# What to do
Quote all lines below exactly. Images stay out.

# Material provided
[BEGIN]

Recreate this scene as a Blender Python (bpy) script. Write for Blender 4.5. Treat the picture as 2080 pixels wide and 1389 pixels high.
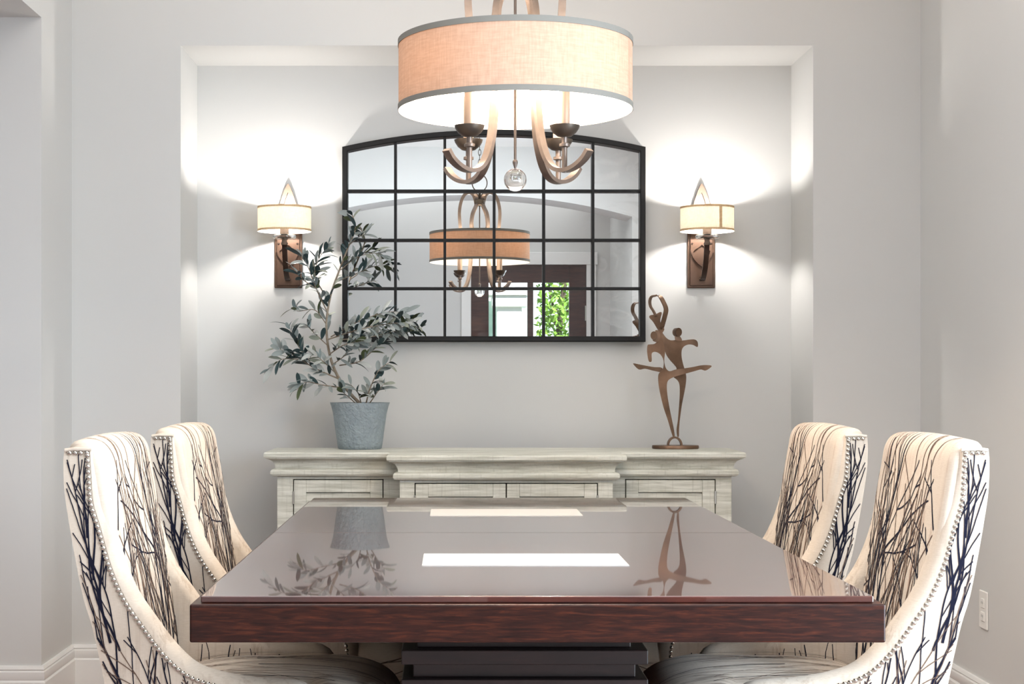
import bpy, bmesh, math, random
from mathutils import Vector, Matrix
from mathutils.geometry import delaunay_2d_cdt

# ------------------------------------------------------------------ clear
for o in list(bpy.data.objects):
    bpy.data.objects.remove(o, do_unlink=True)
SC = bpy.context.scene
COL = SC.collection
PI = math.pi

# ------------------------------------------------------------------ camera
F = 3200.0                      # focal length in pixels of the 2080 px frame
EYE = 1.108
cam_d = bpy.data.cameras.new('camera')
cam = bpy.data.objects.new('camera', cam_d)
COL.objects.link(cam)
cam.location = (0, 0, EYE)
cam.rotation_euler = (PI / 2, 0, 0)
cam_d.sensor_width = 36.0
cam_d.lens = F / 2080 * 36.0
cam_d.shift_x = (1040 - 920) / 2080
cam_d.shift_y = (764 - 694.5) / 2080
cam_d.clip_start = 0.05
SC.camera = cam

# ------------------------------------------------------------------ world, sun, window daylight, added fill lamps, exposure
w = bpy.data.worlds.new('world')
SC.world = w
w.use_nodes = True
wn = w.node_tree
bg = wn.nodes['Background']
sky = wn.nodes.new('ShaderNodeTexSky')
sky.sky_type = 'NISHITA'
sky.sun_disc = False
sky.sun_elevation = math.radians(52)
sky.sun_rotation = math.radians(20)
wn.links.new(sky.outputs[0], bg.inputs[0])
bg.inputs[1].default_value = 0.14

sd = bpy.data.lights.new('sun', 'SUN')
sd.energy = 9
sd.angle = 0.01
sun = bpy.data.objects.new('sun', sd)
COL.objects.link(sun)
sun.rotation_euler = (math.radians(-38), math.radians(12), 0)     # from behind the house, high


def area(name, loc, rot, sx, sy, power, col=(1, 1, 1)):
    d = bpy.data.lights.new(name, 'AREA')
    d.shape = 'RECTANGLE'
    d.size, d.size_y = sx, sy
    d.energy = power
    d.color = col
    o = bpy.data.objects.new(name, d)
    COL.objects.link(o)
    o.location = loc
    o.rotation_euler = rot
    return o


# daylight through the right-hand window, then two added fill lamps
area('window_daylight', (2.00, 1.65, 1.30), (0, PI / 2, 0), 1.9, 1.9, 200, (0.76, 0.88, 1.0))
area('adjoining_room_fill', (-4.4, 3.2, 1.6), (0, -PI / 2, 0), 2.0, 3.2, 16, (0.97, 0.985, 1.0))  # added fill lamp inside the adjoining room, which has no window
area('foyer_fill', (0.1, -2.2, 2.75), (0, 0, 0), 2.2, 0.9, 9, (0.97, 0.985, 1.0))  # added fill lamp under the foyer ceiling, facing down
# added fill lamps under the ceiling, standing in for bounced light
area('ceiling_fill_light', (0.15, 3.6, 2.94), (0, 0, 0), 2.2, 2.4, 19, (0.97, 0.985, 1.0))
area('ceiling_fill_light', (0.15, 1.0, 2.94), (0, 0, 0), 2.2, 1.4, 36, (0.97, 0.985, 1.0))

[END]

# Output of the task
Recreate this scene as a Blender Python (bpy) script. Write for Blender 4.5. Treat the picture as 2080 pixels wide and 1389 pixels high.
import bpy, bmesh, math, random
from mathutils import Vector, Matrix
from mathutils.geometry import delaunay_2d_cdt

# ------------------------------------------------------------------ clear
for o in list(bpy.data.objects):
    bpy.data.objects.remove(o, do_unlink=True)
SC = bpy.context.scene
COL = SC.collection
PI = math.pi

# ------------------------------------------------------------------ camera
F = 3200.0                      # focal length in pixels of the 2080 px frame
EYE = 1.108
cam_d = bpy.data.cameras.new('camera')
cam = bpy.data.objects.new('camera', cam_d)
COL.objects.link(cam)
cam.location = (0, 0, EYE)
cam.rotation_euler = (PI / 2, 0, 0)
cam_d.sensor_width = 36.0
cam_d.lens = F / 2080 * 36.0
cam_d.shift_x = (1040 - 920) / 2080
cam_d.shift_y = (764 - 694.5) / 2080
cam_d.clip_start = 0.05
SC.camera = cam

# ------------------------------------------------------------------ world, sun, window daylight, added fill lamps, exposure
w = bpy.data.worlds.new('world')
SC.world = w
w.use_nodes = True
wn = w.node_tree
bg = wn.nodes['Background']
sky = wn.nodes.new('ShaderNodeTexSky')
sky.sky_type = 'NISHITA'
sky.sun_disc = False
sky.sun_elevation = math.radians(52)
sky.sun_rotation = math.radians(20)
wn.links.new(sky.outputs[0], bg.inputs[0])
bg.inputs[1].default_value = 0.14

sd = bpy.data.lights.new('sun', 'SUN')
sd.energy = 9
sd.angle = 0.01
sun = bpy.data.objects.new('sun', sd)
COL.objects.link(sun)
sun.rotation_euler = (math.radians(-38), math.radians(12), 0)     # from behind the house, high


def area(name, loc, rot, sx, sy, power, col=(1, 1, 1)):
    d = bpy.data.lights.new(name, 'AREA')
    d.shape = 'RECTANGLE'
    d.size, d.size_y = sx, sy
    d.energy = power
    d.color = col
    o = bpy.data.objects.new(name, d)
    COL.objects.link(o)
    o.location = loc
    o.rotation_euler = rot
    return o


# daylight through the right-hand window, then two added fill lamps
area('window_daylight', (2.00, 1.65, 1.30), (0, PI / 2, 0), 1.9, 1.9, 200, (0.76, 0.88, 1.0))
area('adjoining_room_fill', (-4.4, 3.2, 1.6), (0, -PI / 2, 0), 2.0, 3.2, 16, (0.97, 0.985, 1.0))  # added fill lamp inside the adjoining room, which has no window
area('foyer_fill', (0.1, -2.2, 2.75), (0, 0, 0), 2.2, 0.9, 9, (0.97, 0.985, 1.0))  # added fill lamp under the foyer ceiling, facing down
# added fill lamps under the ceiling, standing in for bounced light
area('ceiling_fill_light', (0.15, 3.6, 2.94), (0, 0, 0), 2.2, 2.4, 19, (0.97, 0.985, 1.0))
area('ceiling_fill_light', (0.15, 1.0, 2.94), (0, 0, 0), 2.2, 1.4, 36, (0.97, 0.985, 1.0))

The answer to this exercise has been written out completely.